In all Macedonia there may be some 100,000 Vlachs, though Roumanian officials put the number much higher. Many of them are highland shepherds; others engage in transportation with trains of horses or mules; those in the lowlands are good farmers. They are found especially in the mountains and valleys between Thessaly and Albania. They are generally favorable to the Greek cause. Most of them speak Greek as well as Roumanian; and they are all devoted members of the Greek Orthodox Church. Yet there has been a Roumanian propaganda in Macedonia since 1886, and the government at Bukarest has devoted large sums to the maintenance of Roumanian schools, of which the maximum number at any time has perhaps not exceeded forty.
Now if every other nation—Greek, Servian, Bulgarian—which had hitherto maintained its propaganda of schools and churches in Macedonia, was to bring its now emancipated children under the benign sway of the home government and also was to annex the Macedonian lands which they occupied, why, Roumania asked, should she be excluded from participation in the arrangement? She did not, it is true, join the Allies in fighting the common Moslem oppressor. But she maintained a benevolent neutrality. And since Macedonia is not conterminous with Roumania, she was not seeking to annex any portion of it. Yet the rights those Roumanians in Macedonia gave her should be satisfied. And so arguing, the Roumanian government claimed as a quid pro quo the adjoining northeastern corner of Bulgaria, permitting Bulgaria to recoup herself by the uncontested annexation of Thrace and Eastern Macedonia.

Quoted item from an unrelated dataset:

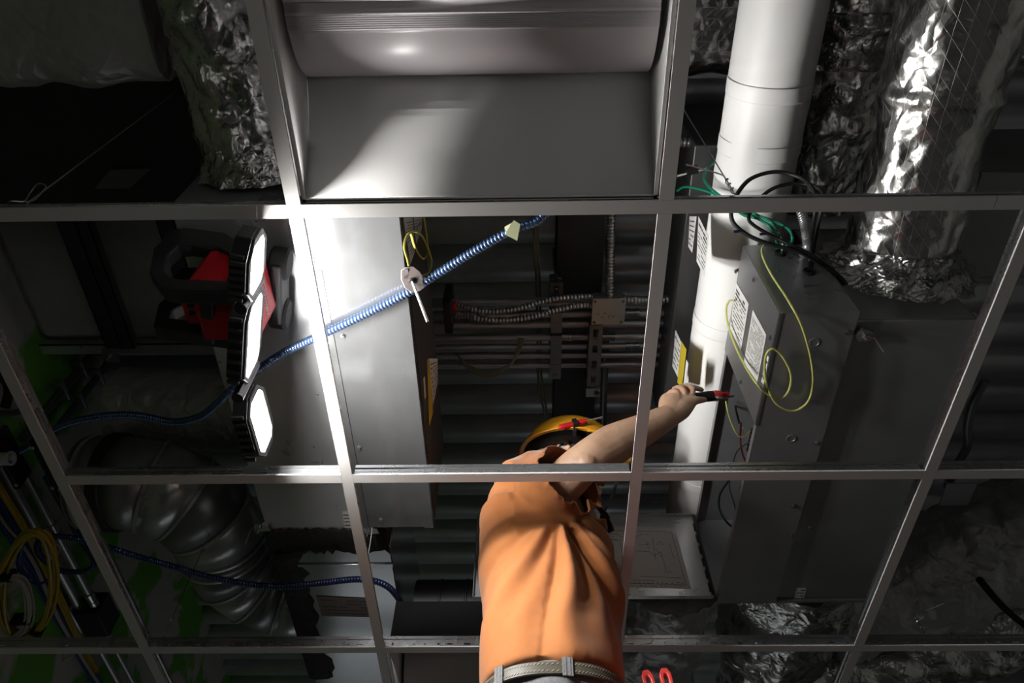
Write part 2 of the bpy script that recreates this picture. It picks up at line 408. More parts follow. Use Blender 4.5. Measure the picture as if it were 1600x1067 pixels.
def foil_tube(name, path, rf, mat, parent=None, amp=.012, sc=14, seed=0, step=.014, n=72, seg=8, caps=True, seams=()):
    pts = resample(spline(path, seg), step); fr = frames(pts); L = len(pts); rows = []
    for i, (p, t, u, w_) in enumerate(fr):
        s = i/(L - 1); R = rf(s) if callable(rf) else rf
        for sm, sh in seams: R += sh*math.exp(-((s - sm)*L*step/.012)**2)
        ring = []
        for k in range(n):
            a = 2*math.pi*k/n; q = u*math.cos(a) + w_*math.sin(a); ring.append(p + q*(R + crinkle(p + q*R, amp, sc, seed)))
        rows.append(ring)
    R0 = rf(.5) if callable(rf) else rf
    return sheet_mesh(rows, name, mat, parent, lambda i, j: (i*step, j*2*math.pi*R0/n), True, caps)
def foil_box(name, a, b, mat, parent=None, amp=.015, sc=8, seed=0, rad=.04, step=.02, axis=0):
    """insulated rectangular duct: rounded rectangle swept along x (axis 0) or y (axis 1)"""
    a = V(a); b = V(b); i0 = axis; i1 = 1 - axis; n0 = int((b[i0] - a[i0])/step)
    hx = (b[i1] - a[i1])/2; hz = (b.z - a.z)/2; cx = (a[i1] + b[i1])/2; cz = (a.z + b.z)/2
    prof = []
    for sx, sz in ((-1, -1), (1, -1), (1, 1), (-1, 1)):
        pass
    cor = [(hx - rad, -hz + rad, -90), (hx - rad, hz - rad, 0), (-hx + rad, hz - rad, 90), (-hx + rad, -hz + rad, 180)]
    for ci, (x, z, a0) in enumerate(cor):
        for k in range(7):
            an_ = math.radians(a0 + 15*k); prof.append((x + rad*math.cos(an_), z + rad*math.sin(an_), math.cos(an_), math.sin(an_)))
        x2, z2, a2 = cor[(ci + 1) % 4]; an_ = math.radians(a0 + 90); p1 = prof[-1]
        x2 += rad*math.cos(an_); z2 += rad*math.sin(an_); d = math.hypot(x2 - p1[0], z2 - p1[1]); m = max(2, int(d/step))
        for k in range(1, m): prof.append((p1[0] + (x2 - p1[0])*k/m, p1[1] + (z2 - p1[1])*k/m, math.cos(an_), math.sin(an_)))
    rows = []; per = [0]
    for i in range(n0 + 1):
        ring = []
        for (x, z, nx, nz) in prof:
            p = V((0, 0, cz + z)); p[i0] = a[i0] + (b[i0] - a[i0])*i/n0; p[i1] = cx + x
            q = V((0, 0, nz)); q[i1] = nx; ring.append(p + q*crinkle(p, amp, sc, seed))
        rows.append(ring)
    for k in range(1, len(prof) + 1): per.append(per[-1] + math.hypot(prof[k % len(prof)][0] - prof[k - 1][0], prof[k % len(prof)][1] - prof[k - 1][1]))
    return sheet_mesh(rows, name, mat, parent, lambda i, j: (i*step, per[j]), True, True)

# top right: the big bright duct running into the right hand unit
t = thing('foil_wrapped_duct', 'big bright foil wrapped round duct running down the right side into the grey unit', 'duct', (1.88, -.2, .43))
foil_tube('foil_sleeve', [(1.93, -.95, .56), (1.92, -.55, .545), (1.905, -.3, .53), (1.89, -.05, .51), (1.885, .15, .485), (1.88, .34, .46)],
          lambda s: .121 + .012*math.exp(-((s - .55)/.12)**2) - .006*math.exp(-((s - .8)/.03)**2), M_FOILG, t, amp=.0085, sc=9, seed=3, step=.011, n=84, seams=((.52, .016), (.72, .007)))
foil_tube('foil_bunch', [(1.965, -.40, .475), (1.985, -.28, .455), (1.975, -.19, .455)], lambda s: .075*math.sin(math.pi*min(max(s, .05), .95))**.6 + .01, M_FOIL, t, amp=.022, sc=22, seed=8, step=.009, n=60)
foil_tube('foil_collar', [(1.88, .30, .455), (1.88, .34, .45), (1.88, .362, .45)], lambda s: .122 + .055*s**2, M_TAPE, t, amp=.018, sc=24, seed=5, step=.006, n=90)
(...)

Such was the Roumanian reasoning. Certainly it bore hard on Bulgaria. But none of the belligerents showed any mercy on Bulgaria. War is a game of ruthless self-interest. It was Bulgaria who appealed to arms and she now had to pay the penalty. Her losses enriched all her neighbors. What Lord Bacon says of individuals is still more true of nations: the folly of one is the fortune of another, and none prospers so suddenly as by others’ errors.

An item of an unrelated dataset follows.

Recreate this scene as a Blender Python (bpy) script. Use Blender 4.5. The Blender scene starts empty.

THE WORK AND REWARD OF MONTENEGRO
I have already sufficiently described the territorial gains of Roumania, Servia, and Greece. But I must not pass over Montenegro in silence. As the invincible warriors of King Nicholas opened the war against the Ottoman Empire, so they joined Servia and Greece in the struggle against Bulgaria. On Sunday, June 29, I saw encamped across the street from my hotel in Uskub 15,000 of these Montenegrin soldiers who had arrived only a day or two before by train from Mitrowitza, into which they had marched across Novi Bazar. Tall, lithe, daring, with countenances bespeaking clean lives, they looked as fine a body of men as one could find anywhere in the world, and their commanding figures and manly bearing were set off to great advantage by their striking and picturesque uniforms. The officers told me next day that in a few hours they would be fighting at Ghevgheli. Their splendid appearance seemed an augury of victory for the Serbs.